As brumas começam a dissipar-se. O claro-escuro das eleições desaparece. Toda a área política estava imobilizada e sem estratégia porque a regra que mais afetava o processo eleitoral ainda não estava definida: a verticalização. Essa palavra e esse fantasma passaram a surgir no vocabulário político a partir da última eleição. E surgiu como uma bomba quando o Tribunal Superior Eleitoral determinou que os partidos tinham que casar no civil e no religioso, isto é, nacionalmente e no âmbito estadual. Foi uma confusão dos diabos e só serviu para tumultuar as eleições e criar todas as infidelidades.


Ontem, a Câmara dos Deputados deu a largada na sucessão e, já no fim da noite, as conversas políticas e as seduções de alianças estavam a todo vapor.


Daqui a dois dias, domingo, dia 29 de janeiro, começa o Ano Novo chinês, conforme o seu calendário, baseado no ciclo lunar com meses de 28 dias. A folhinha deles tem motivação histórica e remonta ao mítico imperador Amarelo, que fundou a civilização chinesa e estabeleceu um tempo comum, assim como o papa Gregório 13, que fez o nosso calendário.


E como lá cada ano começa com um signo baseado nos bichos, este será o Ano do Cachorro, que também governará, embora da China, o nosso ano eleitoral. Dizem lá que é o ano da família, porque o cachorro é de casa e do chão, amigo das pessoas e possibilitará aos pobres chineses do campo, mais apegados às coisas da astrologia, compreender melhor a vida de cachorro que levam.


Se nossos políticos quiserem o palpite do ano, as cores melhores e mais chamativas para as camisetas dos eleitores serão amarelo, ocre e bege.


Mas a China comemora o ano com uma excepcional vitória: seu produto interno bruto (PIB) cresceu 9,9% e passou os da Inglaterra e da França, situando-a em quarto lugar na corrida das economias mundiais, com uma cifra de US$ 2,26 trilhões.

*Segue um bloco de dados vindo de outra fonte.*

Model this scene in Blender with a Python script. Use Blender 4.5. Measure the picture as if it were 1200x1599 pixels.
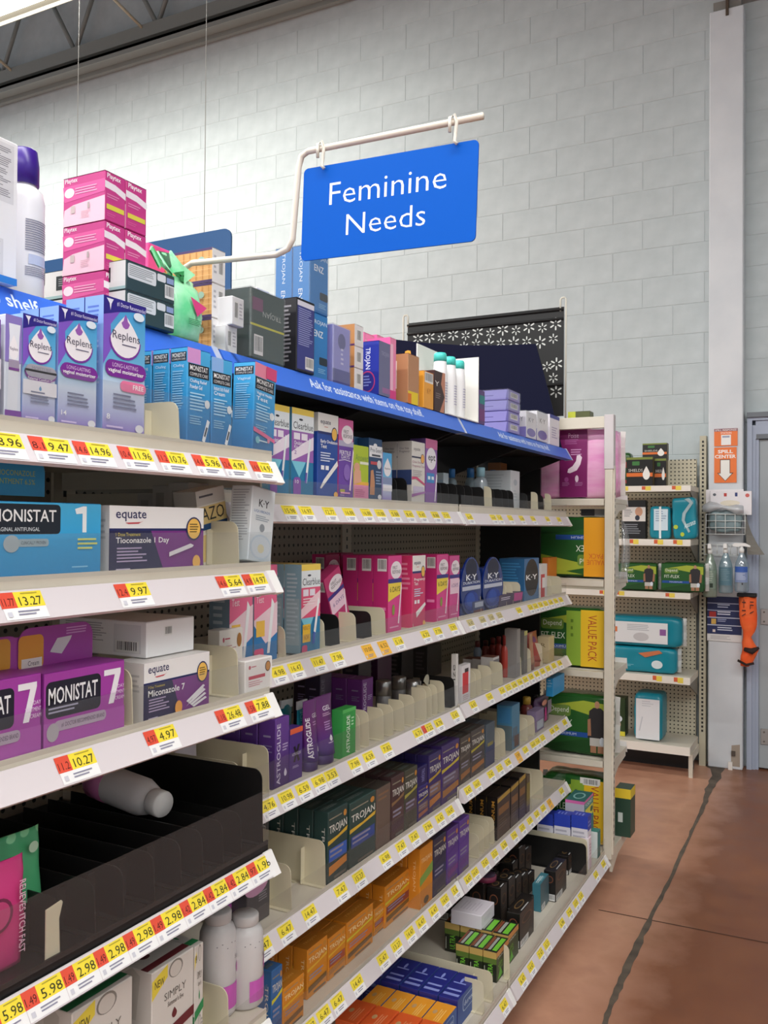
import bpy, bmesh, math, random
from mathutils import Vector, Matrix
random.seed(7)
for _o in list(bpy.data.objects): bpy.data.objects.remove(_o)
SC = bpy.context.scene
COL = SC.collection
# ---------------------------------------------------------------- camera
FPX, YAW, PITCH, ROLL, CAMH = 1385.08, .47555, .01442, -.00773, 1.55
_F = Vector((-math.sin(YAW)*math.cos(PITCH), math.cos(YAW)*math.cos(PITCH), math.sin(PITCH)))
_r = Vector((math.cos(YAW), math.sin(YAW), 0)); _d = _F.cross(_r)
_R = math.cos(ROLL)*_r + math.sin(ROLL)*_d
_D = math.cos(ROLL)*_d - math.sin(ROLL)*_r
cam = bpy.data.objects.new('camera', bpy.data.cameras.new('camera')); COL.objects.link(cam)
cam.data.sensor_fit = 'HORIZONTAL'; cam.data.sensor_width = 36; cam.data.lens = 36*FPX/1200
cam.data.clip_start = .05
cam.matrix_world = Matrix(((_R.x, -_D.x, -_F.x, 0), (_R.y, -_D.y, -_F.y, 0), (_R.z, -_D.z, -_F.z, CAMH), (0, 0, 0, 1)))
SC.camera = cam
# ---------------------------------------------------------------- world, lights, exposure
w = bpy.data.worlds.new('store_air'); SC.world = w; w.use_nodes = True
w.node_tree.nodes['Background'].inputs[0].default_value = (.86, .92, 1, 1)
w.node_tree.nodes['Background'].inputs[1].default_value = .47
vs = SC.view_settings
vs.view_transform = 'Standard'; vs.look = 'None'; vs.gamma = 1; vs.use_curve_mapping = False
vs.exposure = 0.39
LAMPS = [  # (x0, x1, y, z, watts down, watts to each side): rows of strip lights parallel to the back wall
    (-13.0, -3.4, 4.155, 5.10, 150, 104), (-6.0, 6.0, 0.155, 5.10, 360, 0), (-6.0, 7.0, -3.845, 5.10, 440, 0)]
for (x0, x1, y, z, e, es) in LAMPS:
    for (k, en, rx, sy) in ((0, e, 0, .14), (1, es, 90, .07), (-1, es, -90, .07)):
        if not en: continue
        l = bpy.data.lights.new('strip_light_glow', 'AREA'); l.shape = 'RECTANGLE'; l.size = x1-x0; l.size_y = sy
        l.energy = en; l.color = (1, .985, .915) if es else (1, .99, .96)
        o = bpy.data.objects.new('strip_light_glow', l); COL.objects.link(o)
        o.location = ((x0+x1)/2, y+k*.082, z-.012 if not k else z+.04); o.rotation_euler = (math.radians(rx), 0, 0)
# ---------------------------------------------------------------- photo rays -> places
def ray(x, y): return (x-600)*_R + (y-799.5)*_D + FPX*_F
CO = Vector((0, 0, CAMH))
def aX(x, y, X): v = ray(x, y); return CO + v*(X/v.x)
def aY(x, y, Y): v = ray(x, y); return CO + v*(Y/v.y)
def aZ(x, y, Z): v = ray(x, y); return CO + v*((Z-CAMH)/v.z)
# ---------------------------------------------------------------- materials
def lin(c):
    if isinstance(c, str):
        c = c.lstrip('#')
        if len(c) == 3: c = ''.join(k*2 for k in c)
        c = [int(c[i:i+2], 16)/255 for i in (0, 2, 4)]
    return tuple((v/12.92 if v <= .04045 else ((v+.055)/1.055)**2.4) for v in c)
MATS = {}
def mat(c, rough=.42, metal=0., name=None, emit=0., spec=.5):
    k = (c, rough, metal, emit, spec)
    if k in MATS: return MATS[k]
    m = bpy.data.materials.new(name or 'paint_%s' % str(c).strip('#')); m.use_nodes = True
    b = m.node_tree.nodes['Principled BSDF']; col = lin(c)+(1,)
    b.inputs['Base Color'].default_value = col; b.inputs['Roughness'].default_value = rough
    b.inputs['Metallic'].default_value = metal; b.inputs['Specular IOR Level'].default_value = spec
    if emit:
        b.inputs['Emission Color'].default_value = col; b.inputs['Emission Strength'].default_value = emit
    m.diffuse_color = col; MATS[k] = m
    return m
def nmat(name, build, rough=.5):
    m = bpy.data.materials.new(name); m.use_nodes = True
    nt = m.node_tree; b = nt.nodes['Principled BSDF']; b.inputs['Roughness'].default_value = rough
    build(nt, b); return m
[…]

É o chamado milagre chinês, que não é milagre nenhum, mas uma planejada e bem-sucedida política concebida por Deng Xiao Ping, a "economia socialista de mercado". Esse modelo, que fez da China um "global player", teve início nas zonas de processamento de exportação, as ZPEs, que eu tentei implantar no Brasil e não pude porque houve uma grande reação de setores do nosso empresariado, aqueles que têm a mentalidade de um capitalismo sem risco e sem concorrência.


Os chineses descobriram um caminho de êxito, e seu crescimento é constante, no princípio com passos pequenos e, nos últimos tempos, na faixa de 10% ao ano.


Ninguém duvida mais de que em poucos anos a economia chinesa irá alcançar a americana. Aí teremos uma luta de gigantes, não digo ursos porque na China tudo tem símbolo, e as relações EUA e Pequim têm como emblema o urso panda, que está em extinção, mas, para eles, vai ser preservado, assim como a relação entre os outrora inimigos e hoje parceiros.


Tomara que este ano, para nós, que não temos bichos no calendário, não seja um ano de cachorro, candidatos mordendo candidatos, pitbulls e rotweillers. Até mesmo porque, se assim for, já 4.704, o próximo ano, será o Ano do Porco e ficará muito feio os eleitos serem acusados de uma campanha porca.


Vivam a derrubada da verticalização e o Ano do Cachorro!